We are pleased when the Reserve Bank keeps interest rates on hold at their low, low levels. For we know that low interest rates encourage consumer spending and that is good for the economy. Where did we learn these fallacies? And why are they perpetuated by our politicians and financial journalists?
Our new Prime Minister, Malcolm Turnbull, has indicated that he wants us to be optimistic about the future and his government’s ability to create a prosperous, high wage economy.
Now a high wage economy cannot be achieved by fiat. It cannot be achieved by increasing the minimum wage and having that flow though our industrial relations award system. The price of labour operates like all other prices. If the price is higher then there is less demand. Marginal workers are priced out of a job. This is evidenced even now where the young are denied work opportunities because the regulated price is too high. Throughout the Western world youth unemployment is typically twice the average.
Wages impact the price of all other goods and services. It will be pointless to have high wages if the price of everything we buy is also proportionally higher. To produce a prosperous high wage economy we need to improve the marginal productivity of the workforce. We do this by applying capital to our work.
Capital comprises the useful store of money, goods and knowledge from past work. It enables ingenuity, labour and nature to be used more effectively. It enables goods to be produced more quickly because we are not starting from scratch. We are building on the work that was done in the past to produce goods that were not consumed. Progress requires that we spend less than we earn, and consume less than we create; that we save and invest.
We are better off than earlier generations because we are equipped with the capital goods our predecessors accumulated for us. In a modern city there is a stock of houses, factories, warehouses, offices and shops, road and rail infrastructure, supply and reticulation of gas, electricity and water, sewerage systems, telephone and internet communications and so on. Less obviously there are the systems and processes by which businesses, capital markets, courts and government operate. There is an educated and skilled workforce, experienced entrepreneurs and staff used to working in successful teams. All these contribute to making work more productive. This explains, in part, why we are more prosperous than many other nations.
Savings create funds for investment in new processes. Historically, it has been observed that to encourage saving we need to have interest rates at about 3% above the inflation rate. Government and Central Bank control of interest rates inhibits this. The Federal Reserve in the US has operated a zero interest rate policy since the global financial crisis. In seven years there has been no increase in productivity, and wages have declined. Similar policies have led to slower growth rates in Australia in recent years.
Price controls always have deleterious effects.
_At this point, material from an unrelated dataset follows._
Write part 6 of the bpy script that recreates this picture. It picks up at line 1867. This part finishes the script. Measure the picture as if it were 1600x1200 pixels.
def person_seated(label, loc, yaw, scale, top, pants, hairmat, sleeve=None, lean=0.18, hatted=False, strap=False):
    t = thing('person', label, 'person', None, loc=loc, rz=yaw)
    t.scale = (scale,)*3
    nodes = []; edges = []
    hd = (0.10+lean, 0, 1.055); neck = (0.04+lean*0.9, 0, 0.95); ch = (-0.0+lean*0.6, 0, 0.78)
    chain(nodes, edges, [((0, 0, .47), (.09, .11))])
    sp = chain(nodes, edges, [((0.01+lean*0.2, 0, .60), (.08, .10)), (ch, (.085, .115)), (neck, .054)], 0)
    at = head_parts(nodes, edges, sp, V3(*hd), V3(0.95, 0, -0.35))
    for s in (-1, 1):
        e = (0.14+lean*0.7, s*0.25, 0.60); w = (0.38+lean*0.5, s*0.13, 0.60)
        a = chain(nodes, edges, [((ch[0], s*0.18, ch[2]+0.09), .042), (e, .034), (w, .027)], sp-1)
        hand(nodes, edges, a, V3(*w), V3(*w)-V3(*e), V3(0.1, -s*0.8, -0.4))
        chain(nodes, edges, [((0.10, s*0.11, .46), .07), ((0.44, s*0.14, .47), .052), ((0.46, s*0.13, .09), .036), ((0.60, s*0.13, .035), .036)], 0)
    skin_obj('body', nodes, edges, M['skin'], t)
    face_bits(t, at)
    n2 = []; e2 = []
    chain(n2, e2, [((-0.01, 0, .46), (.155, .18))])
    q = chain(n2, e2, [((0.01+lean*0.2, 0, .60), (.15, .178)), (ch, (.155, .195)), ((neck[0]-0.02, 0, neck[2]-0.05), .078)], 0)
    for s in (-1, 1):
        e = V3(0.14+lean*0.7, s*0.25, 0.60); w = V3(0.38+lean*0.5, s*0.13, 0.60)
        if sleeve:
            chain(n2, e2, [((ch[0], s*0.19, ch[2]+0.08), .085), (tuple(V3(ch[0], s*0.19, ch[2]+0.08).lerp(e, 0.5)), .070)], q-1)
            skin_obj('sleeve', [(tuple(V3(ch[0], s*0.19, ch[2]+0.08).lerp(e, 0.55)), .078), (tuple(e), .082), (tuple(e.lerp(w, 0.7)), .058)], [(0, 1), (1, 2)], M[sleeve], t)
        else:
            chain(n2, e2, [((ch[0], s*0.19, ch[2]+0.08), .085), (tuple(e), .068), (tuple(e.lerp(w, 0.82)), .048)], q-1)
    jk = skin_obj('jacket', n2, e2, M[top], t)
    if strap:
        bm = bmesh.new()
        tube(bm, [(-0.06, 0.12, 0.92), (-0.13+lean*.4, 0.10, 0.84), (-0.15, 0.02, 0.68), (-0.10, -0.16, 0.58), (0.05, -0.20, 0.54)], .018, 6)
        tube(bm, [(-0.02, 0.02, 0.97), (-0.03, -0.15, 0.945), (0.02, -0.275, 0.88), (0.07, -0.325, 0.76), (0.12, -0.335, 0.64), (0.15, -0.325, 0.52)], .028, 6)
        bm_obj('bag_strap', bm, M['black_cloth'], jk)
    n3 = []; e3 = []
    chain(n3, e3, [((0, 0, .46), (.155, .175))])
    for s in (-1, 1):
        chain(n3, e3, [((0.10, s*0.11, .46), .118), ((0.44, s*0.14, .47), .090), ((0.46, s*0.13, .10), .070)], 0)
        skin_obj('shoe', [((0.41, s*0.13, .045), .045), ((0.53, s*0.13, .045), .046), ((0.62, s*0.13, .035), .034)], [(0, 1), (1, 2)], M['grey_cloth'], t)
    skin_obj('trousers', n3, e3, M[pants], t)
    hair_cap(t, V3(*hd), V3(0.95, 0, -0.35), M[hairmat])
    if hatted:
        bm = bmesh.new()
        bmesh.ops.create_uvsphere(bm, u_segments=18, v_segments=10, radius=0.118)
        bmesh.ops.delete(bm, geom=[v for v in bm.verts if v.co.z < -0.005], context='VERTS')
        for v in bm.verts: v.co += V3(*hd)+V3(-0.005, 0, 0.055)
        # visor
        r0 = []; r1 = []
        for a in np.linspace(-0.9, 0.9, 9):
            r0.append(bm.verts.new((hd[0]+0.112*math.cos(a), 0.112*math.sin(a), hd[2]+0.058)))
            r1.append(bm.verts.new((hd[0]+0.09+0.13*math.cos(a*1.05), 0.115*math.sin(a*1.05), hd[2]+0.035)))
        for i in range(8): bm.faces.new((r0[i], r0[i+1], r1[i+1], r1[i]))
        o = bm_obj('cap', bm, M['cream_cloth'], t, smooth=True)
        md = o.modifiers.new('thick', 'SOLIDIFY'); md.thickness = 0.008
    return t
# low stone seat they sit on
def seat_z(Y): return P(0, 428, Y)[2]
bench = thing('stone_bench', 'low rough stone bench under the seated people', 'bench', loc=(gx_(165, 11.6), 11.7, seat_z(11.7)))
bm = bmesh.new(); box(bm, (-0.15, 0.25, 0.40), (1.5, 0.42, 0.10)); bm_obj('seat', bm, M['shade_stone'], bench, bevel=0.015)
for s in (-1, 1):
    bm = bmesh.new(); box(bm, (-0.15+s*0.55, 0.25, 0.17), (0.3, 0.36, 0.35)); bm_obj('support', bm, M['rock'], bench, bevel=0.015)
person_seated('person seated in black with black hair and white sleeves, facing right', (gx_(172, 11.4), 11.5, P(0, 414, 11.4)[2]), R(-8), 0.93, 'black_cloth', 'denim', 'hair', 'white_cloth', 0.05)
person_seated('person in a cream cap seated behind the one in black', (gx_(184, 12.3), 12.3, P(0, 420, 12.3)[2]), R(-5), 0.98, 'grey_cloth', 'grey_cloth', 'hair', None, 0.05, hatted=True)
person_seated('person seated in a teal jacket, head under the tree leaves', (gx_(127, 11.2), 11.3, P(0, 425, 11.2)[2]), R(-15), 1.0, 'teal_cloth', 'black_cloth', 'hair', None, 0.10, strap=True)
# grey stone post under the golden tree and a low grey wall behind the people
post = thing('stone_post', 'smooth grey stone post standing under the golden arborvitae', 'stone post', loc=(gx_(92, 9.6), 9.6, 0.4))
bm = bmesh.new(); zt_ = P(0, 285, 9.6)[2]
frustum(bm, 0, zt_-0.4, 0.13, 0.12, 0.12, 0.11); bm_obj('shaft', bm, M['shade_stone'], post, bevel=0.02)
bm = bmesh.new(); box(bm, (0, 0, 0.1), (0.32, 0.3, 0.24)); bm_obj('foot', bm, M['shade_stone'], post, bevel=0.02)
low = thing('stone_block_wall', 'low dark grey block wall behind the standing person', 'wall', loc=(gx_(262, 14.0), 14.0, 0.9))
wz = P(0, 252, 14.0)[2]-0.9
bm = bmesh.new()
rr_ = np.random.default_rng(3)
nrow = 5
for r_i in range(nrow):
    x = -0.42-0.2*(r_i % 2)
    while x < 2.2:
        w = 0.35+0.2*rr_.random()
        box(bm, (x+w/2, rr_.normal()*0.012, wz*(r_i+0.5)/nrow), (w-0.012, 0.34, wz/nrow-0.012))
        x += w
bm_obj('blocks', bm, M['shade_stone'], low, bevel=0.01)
They reduce the quality and the quantity of the products and services affected. In Venezuela the price of bottled water, toilet paper and condoms are fixed by the government. Colleagues, on a recent holiday, observed that the consequence is that they are generally available only on the black market. Price ceilings on housing rents reduce the number of properties available and ensure that maintenance is minimal. Price fixing of agricultural products has often led to further interventions to subsidize farmers for the shortages that the controls have caused.
But controls on interest rates are the worst. Interest rates are the most important price in a market economy. They have an impact on everything else. If interest rates are set artificially low, then there will be insufficient saving. Then there will be insufficient investment. Consequently, there will be a decline in the capital required to increase the marginal productivity of our workforce.
If we want to be prosperous, we need to allow interest rates to be set by the market, not by the Reserve Bank.